I think there are many that wish they lived in a different reality. But do not always realise that to a lesser or greater extent that "different reality" is theirs to construct from the pieces they already have, the choices they make, and the model through which they perceive the world. Or maybe do realise that, but it looks like an "impossible" thing to do given the context of their lives, or perceived impact on others around them.

So I want to hear about that process of deconstruction of "reality" and rebuilding it in a form that was better suited. Of turning the "shell" that was your world from being constraining into a shell that protects the way you want to live. And about the context in which that deconstruction/reconstruction was happening.

Jan. 14th, 2015 04:18 am (UTC)
-I love reading detailed descriptions of people's most personal emotions, and how those emotions interact with the situations they are in. I'm nosy like that. And it helps me understand humans in general a bit better.

-In your writing, I always perk up a bit when you share an anecdote from your actual life.
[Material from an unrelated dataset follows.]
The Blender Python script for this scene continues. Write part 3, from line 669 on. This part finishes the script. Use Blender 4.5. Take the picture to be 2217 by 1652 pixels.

But I often wish the anecdotes continued on past where you stopped telling them.

-Details are key to understanding something novel. Sometimes such details aren't always included in polyamory writings. Things like who was holding hands with whom in front of which other people, and how this was perceived by all and how they felt about it.

-I feel that the core of my personality has been pretty stable since I was 13 or so. (I am in my 30s.) So I am very very interested to get a glimpse of what it feels like to have a majorly self-changing journey in one's adult life.

-Did I mention I'm nosy? I want to read your story because I want to know stuff about you in particular. Because I've been reading your writings for awhile and want to have a clearer picture of you in my head. Basically the same reason I read interviews where celebrities talk about their hobbies and their families.

-The concept of game-changers is fascinating to me and I'm looking forward to reading more about them. (Although I am probably much more in favor of taking deliberate steps to reduce their likelihood than you are. For instance, I actively avoid certain hobbies that I suspect would be so alluring and involving for me that I would eventually end many of my current commitments in order to pursue those hobbies.)
Jan. 14th, 2015 04:00 pm (UTC)
This isn't a nice thing to say, but it's rather relevant:

I want to read it because you deserve a chance to tell your side of the story. Game changers sound like an excuse to break promises, and tell others that they're unenlightened and lack emotional integrity for wanting you to keep your word. If they're not an excuse, if they're real, momentous things that deserve disruption, the book will prove so.